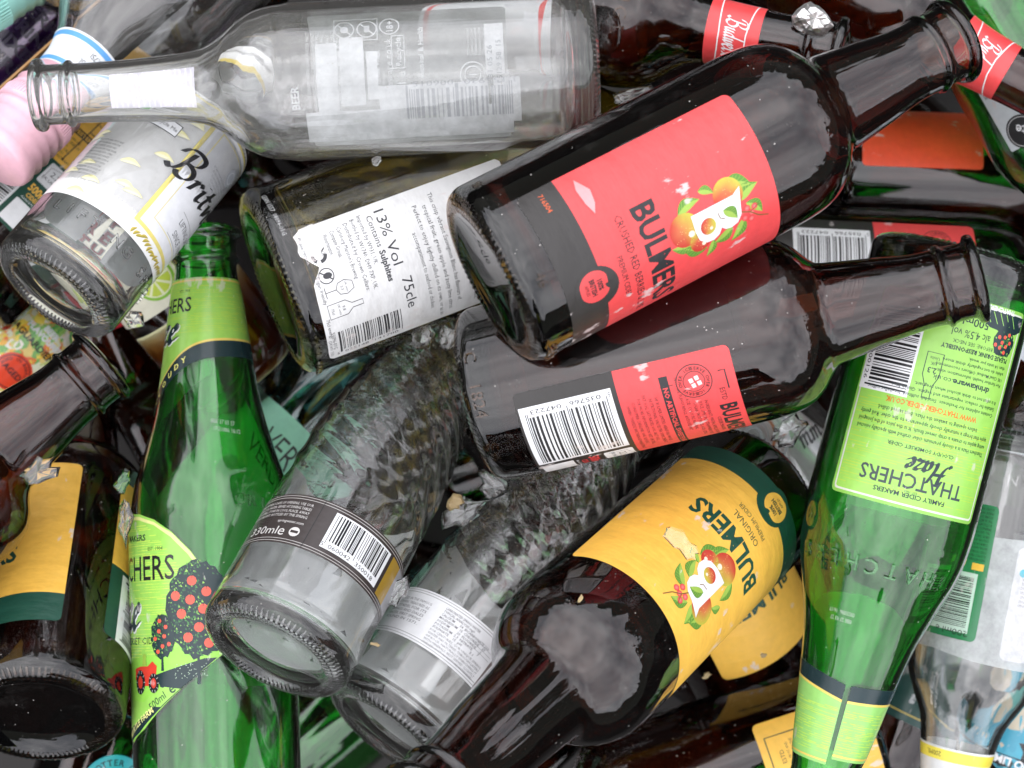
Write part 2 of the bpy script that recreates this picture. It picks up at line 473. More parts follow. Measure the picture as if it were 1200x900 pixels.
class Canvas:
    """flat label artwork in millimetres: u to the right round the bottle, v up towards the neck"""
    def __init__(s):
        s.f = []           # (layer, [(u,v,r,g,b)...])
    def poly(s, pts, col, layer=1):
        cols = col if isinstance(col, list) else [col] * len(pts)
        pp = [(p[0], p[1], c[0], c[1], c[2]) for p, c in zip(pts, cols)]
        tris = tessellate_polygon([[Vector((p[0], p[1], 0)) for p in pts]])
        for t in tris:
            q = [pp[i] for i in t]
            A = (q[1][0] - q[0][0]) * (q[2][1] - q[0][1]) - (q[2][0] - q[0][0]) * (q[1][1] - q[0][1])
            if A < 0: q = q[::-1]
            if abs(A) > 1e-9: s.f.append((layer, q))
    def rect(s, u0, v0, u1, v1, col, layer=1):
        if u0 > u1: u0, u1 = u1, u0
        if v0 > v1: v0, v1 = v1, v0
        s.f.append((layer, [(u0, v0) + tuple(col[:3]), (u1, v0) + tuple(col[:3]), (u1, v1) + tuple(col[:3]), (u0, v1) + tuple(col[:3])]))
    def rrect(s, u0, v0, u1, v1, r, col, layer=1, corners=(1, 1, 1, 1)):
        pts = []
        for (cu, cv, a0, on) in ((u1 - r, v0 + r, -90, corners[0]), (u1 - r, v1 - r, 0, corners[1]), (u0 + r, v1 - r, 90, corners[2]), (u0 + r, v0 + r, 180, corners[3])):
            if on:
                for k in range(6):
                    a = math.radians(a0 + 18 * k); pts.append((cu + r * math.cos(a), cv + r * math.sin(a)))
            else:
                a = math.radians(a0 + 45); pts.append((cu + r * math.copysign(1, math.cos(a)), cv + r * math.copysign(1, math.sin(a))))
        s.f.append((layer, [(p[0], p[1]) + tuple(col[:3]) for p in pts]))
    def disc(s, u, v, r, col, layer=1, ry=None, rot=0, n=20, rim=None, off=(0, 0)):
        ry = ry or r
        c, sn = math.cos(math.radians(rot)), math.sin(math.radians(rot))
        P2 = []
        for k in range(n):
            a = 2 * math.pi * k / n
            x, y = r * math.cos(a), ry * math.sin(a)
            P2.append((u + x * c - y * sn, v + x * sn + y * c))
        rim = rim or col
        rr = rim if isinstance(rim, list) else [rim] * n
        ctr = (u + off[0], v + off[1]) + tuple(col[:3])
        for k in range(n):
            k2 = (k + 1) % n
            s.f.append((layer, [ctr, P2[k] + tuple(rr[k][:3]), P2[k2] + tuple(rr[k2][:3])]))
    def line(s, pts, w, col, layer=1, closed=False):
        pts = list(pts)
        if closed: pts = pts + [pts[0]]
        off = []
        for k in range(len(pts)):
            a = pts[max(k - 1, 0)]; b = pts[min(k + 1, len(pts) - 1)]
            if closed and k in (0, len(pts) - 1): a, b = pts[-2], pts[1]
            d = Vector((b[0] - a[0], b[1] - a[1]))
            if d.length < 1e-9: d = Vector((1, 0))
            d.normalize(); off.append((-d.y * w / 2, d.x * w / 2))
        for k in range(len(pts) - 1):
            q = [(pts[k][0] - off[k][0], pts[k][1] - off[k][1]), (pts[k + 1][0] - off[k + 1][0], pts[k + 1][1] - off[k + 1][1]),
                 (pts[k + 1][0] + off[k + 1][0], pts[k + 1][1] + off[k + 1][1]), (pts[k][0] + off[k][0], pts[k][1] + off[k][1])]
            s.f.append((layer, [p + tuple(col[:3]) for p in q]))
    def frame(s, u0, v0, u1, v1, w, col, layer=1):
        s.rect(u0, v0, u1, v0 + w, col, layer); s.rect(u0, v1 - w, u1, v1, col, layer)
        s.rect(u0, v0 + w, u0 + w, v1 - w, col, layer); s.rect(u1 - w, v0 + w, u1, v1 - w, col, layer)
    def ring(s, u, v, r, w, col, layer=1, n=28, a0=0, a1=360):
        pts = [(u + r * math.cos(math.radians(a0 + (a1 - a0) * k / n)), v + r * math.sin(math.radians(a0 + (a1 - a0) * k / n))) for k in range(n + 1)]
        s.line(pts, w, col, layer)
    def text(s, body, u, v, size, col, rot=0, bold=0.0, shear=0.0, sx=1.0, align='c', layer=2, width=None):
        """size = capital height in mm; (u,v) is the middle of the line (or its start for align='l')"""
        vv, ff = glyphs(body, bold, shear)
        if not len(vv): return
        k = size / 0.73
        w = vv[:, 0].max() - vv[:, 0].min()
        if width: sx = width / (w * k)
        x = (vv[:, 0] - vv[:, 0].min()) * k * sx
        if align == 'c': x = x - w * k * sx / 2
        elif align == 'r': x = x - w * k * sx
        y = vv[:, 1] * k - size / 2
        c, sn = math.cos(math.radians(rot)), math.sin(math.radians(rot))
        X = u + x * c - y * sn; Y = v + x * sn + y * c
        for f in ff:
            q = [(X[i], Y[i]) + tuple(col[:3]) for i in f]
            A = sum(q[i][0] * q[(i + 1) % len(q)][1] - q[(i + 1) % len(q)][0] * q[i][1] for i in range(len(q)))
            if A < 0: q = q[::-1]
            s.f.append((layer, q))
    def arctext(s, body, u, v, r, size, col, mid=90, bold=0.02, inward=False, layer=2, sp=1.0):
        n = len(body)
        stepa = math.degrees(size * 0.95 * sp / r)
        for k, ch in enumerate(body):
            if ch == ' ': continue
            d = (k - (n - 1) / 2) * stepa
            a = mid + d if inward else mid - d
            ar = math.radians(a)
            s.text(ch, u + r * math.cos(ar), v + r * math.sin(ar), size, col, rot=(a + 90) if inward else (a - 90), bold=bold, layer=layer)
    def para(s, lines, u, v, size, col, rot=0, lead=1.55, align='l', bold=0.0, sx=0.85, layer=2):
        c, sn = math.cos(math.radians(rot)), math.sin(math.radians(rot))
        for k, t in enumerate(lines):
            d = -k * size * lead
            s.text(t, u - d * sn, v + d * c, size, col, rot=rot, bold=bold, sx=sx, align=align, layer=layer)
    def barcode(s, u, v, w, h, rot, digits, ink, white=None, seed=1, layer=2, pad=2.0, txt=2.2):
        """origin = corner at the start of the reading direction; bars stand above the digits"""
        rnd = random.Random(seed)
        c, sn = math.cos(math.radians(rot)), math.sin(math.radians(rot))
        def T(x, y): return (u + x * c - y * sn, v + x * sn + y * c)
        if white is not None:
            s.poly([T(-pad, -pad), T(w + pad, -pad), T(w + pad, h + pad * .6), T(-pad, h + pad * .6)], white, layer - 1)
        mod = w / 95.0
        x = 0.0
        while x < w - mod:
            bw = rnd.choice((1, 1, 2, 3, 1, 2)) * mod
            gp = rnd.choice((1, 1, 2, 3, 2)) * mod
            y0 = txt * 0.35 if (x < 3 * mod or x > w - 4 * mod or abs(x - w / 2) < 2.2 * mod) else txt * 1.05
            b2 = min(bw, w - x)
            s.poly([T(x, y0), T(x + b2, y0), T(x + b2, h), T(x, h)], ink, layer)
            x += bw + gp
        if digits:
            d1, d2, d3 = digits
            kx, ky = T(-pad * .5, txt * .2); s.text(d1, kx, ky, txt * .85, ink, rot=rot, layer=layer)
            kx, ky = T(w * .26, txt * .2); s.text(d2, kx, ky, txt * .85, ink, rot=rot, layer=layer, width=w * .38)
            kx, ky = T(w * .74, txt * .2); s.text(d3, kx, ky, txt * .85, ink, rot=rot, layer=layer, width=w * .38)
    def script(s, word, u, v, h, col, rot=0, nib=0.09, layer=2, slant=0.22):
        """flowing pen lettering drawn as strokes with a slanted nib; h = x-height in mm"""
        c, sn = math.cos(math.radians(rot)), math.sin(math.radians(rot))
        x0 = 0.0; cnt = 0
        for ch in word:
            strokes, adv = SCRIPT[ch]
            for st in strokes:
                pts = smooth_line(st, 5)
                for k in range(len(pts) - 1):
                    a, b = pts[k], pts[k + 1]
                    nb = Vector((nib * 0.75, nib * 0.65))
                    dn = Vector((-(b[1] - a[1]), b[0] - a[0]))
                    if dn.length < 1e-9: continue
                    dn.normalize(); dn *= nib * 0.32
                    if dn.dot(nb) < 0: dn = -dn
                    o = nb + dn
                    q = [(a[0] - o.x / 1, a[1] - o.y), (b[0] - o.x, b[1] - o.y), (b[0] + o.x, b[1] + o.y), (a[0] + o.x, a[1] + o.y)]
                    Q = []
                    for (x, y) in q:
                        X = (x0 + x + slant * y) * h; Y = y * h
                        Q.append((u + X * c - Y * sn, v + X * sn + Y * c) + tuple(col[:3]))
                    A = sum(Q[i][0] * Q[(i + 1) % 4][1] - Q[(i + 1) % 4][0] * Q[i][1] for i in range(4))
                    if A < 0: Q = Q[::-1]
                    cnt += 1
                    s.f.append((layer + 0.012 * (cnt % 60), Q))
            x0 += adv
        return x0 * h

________

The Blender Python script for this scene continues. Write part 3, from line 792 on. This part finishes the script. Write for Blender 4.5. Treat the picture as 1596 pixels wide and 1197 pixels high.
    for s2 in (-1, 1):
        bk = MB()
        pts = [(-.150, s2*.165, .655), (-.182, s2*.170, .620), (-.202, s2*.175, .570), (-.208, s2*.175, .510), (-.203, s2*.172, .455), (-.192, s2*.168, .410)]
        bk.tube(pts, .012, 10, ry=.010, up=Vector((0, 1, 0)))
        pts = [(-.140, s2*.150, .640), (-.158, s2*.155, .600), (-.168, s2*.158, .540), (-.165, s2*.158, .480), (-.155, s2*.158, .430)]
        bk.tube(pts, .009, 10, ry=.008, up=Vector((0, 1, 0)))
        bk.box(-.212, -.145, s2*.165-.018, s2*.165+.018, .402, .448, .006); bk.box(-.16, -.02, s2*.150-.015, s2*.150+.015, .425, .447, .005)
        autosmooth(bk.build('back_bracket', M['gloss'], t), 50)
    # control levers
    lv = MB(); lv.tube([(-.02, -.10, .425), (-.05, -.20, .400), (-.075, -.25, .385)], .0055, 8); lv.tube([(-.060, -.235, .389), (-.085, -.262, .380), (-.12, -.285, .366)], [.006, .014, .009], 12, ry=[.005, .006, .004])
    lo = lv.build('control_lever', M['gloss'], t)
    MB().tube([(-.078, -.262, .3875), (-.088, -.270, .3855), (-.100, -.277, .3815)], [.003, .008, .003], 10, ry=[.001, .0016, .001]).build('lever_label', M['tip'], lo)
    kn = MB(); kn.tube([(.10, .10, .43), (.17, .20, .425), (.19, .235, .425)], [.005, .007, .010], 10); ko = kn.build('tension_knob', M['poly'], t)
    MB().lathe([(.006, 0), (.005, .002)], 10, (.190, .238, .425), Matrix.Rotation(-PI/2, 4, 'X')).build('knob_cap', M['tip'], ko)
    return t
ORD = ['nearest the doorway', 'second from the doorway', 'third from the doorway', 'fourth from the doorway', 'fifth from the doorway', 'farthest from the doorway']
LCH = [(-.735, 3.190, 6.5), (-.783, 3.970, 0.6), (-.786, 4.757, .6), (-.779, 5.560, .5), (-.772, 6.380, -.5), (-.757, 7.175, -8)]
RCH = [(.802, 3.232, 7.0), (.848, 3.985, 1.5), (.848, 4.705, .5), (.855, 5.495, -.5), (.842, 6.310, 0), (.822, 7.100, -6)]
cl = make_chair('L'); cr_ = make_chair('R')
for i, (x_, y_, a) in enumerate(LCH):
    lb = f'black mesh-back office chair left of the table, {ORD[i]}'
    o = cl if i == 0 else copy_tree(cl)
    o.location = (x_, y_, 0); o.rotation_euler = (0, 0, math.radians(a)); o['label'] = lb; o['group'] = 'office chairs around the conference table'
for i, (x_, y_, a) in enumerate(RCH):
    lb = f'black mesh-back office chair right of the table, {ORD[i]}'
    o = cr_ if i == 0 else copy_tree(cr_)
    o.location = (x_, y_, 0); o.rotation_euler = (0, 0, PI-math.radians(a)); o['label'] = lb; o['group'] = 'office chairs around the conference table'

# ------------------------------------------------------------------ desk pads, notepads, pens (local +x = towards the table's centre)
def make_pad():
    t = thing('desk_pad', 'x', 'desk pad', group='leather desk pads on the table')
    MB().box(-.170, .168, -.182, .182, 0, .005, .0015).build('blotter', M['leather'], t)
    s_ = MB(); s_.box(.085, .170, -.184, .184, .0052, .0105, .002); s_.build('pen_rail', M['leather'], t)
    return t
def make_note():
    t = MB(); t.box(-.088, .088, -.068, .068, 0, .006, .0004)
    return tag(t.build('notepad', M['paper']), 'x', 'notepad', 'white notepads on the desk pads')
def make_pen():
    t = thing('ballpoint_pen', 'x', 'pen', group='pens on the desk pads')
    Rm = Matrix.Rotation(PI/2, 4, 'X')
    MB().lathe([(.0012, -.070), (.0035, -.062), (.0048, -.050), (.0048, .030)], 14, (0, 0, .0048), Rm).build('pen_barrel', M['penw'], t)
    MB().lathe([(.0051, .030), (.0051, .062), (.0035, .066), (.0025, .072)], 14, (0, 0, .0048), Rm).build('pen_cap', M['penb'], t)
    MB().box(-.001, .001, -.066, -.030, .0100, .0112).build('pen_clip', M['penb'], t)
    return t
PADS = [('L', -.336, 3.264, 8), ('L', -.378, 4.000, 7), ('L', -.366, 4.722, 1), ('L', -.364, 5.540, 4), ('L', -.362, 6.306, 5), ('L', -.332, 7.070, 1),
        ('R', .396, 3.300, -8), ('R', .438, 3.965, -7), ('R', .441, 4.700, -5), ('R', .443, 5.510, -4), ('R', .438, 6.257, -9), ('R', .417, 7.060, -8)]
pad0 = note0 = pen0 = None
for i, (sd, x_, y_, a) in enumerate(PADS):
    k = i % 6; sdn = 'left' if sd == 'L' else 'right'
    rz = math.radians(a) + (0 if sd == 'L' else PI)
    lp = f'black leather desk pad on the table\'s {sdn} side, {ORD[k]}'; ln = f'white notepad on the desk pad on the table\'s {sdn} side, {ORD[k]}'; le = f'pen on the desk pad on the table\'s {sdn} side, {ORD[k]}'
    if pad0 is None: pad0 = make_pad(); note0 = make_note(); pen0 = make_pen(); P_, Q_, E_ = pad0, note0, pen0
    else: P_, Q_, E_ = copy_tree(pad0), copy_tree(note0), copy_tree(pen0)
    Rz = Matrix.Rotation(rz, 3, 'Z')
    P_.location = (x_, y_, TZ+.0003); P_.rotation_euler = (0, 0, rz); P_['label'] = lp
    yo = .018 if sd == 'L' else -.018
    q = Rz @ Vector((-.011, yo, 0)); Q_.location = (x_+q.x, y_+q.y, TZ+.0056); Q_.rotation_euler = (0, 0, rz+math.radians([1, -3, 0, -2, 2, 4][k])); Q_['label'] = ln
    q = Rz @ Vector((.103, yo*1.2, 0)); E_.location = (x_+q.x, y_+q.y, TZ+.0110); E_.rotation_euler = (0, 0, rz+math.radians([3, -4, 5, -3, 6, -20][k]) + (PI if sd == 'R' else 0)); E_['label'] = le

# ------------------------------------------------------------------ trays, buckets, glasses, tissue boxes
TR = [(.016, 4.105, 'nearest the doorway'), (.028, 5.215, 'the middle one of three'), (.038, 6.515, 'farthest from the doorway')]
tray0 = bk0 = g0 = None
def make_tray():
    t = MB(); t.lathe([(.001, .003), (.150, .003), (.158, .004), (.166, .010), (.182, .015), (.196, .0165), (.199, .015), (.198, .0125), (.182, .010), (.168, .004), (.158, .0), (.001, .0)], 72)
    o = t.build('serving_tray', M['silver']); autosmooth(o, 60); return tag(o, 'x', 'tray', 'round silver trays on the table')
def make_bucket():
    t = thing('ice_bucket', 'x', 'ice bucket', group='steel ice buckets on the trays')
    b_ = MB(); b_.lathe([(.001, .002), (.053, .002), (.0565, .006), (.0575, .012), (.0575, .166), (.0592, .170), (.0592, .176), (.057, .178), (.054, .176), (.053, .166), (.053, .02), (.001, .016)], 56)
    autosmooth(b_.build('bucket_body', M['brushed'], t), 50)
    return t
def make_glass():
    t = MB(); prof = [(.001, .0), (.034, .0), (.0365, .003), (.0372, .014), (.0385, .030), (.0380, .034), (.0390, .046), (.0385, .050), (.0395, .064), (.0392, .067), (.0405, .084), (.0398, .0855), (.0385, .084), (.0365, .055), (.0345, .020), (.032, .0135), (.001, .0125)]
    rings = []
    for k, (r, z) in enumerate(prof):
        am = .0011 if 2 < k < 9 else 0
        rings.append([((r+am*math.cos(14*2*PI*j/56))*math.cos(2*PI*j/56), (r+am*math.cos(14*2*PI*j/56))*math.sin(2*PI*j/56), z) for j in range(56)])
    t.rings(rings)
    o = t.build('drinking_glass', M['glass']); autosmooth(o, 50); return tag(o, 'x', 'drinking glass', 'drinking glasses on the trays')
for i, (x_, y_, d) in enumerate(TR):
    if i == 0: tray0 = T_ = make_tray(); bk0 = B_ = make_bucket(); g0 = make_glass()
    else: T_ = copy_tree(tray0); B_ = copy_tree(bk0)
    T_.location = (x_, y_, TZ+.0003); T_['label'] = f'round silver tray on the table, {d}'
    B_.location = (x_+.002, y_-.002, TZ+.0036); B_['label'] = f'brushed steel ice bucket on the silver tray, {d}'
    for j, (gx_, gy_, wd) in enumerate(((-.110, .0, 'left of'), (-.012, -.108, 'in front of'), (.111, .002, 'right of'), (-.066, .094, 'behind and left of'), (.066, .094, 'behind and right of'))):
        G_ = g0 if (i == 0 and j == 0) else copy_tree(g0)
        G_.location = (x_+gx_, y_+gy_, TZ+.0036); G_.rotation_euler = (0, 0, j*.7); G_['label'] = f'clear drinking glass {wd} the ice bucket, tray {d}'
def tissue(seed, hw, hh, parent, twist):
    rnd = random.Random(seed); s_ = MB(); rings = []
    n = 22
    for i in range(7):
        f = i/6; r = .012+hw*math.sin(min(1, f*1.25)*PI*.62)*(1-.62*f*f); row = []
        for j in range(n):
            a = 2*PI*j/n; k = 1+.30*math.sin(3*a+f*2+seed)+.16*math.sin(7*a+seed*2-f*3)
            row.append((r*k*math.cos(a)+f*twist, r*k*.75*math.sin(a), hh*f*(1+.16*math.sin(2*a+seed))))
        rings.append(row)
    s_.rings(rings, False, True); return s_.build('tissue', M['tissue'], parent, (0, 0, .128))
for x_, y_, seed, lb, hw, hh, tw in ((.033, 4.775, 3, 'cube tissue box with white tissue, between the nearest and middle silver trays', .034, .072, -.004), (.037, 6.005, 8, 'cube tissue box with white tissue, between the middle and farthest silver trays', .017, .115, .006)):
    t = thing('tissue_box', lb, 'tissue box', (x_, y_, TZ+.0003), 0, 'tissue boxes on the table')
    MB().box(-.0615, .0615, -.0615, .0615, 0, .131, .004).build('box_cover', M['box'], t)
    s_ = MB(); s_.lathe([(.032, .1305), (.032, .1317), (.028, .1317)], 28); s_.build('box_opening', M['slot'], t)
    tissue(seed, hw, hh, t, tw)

________

--- WHAT THIS TASK INVOLVES ---
Report the number of lines of the listing above that hold the string "picture", with no other text.

--- REPLY TO THE TASK ---
2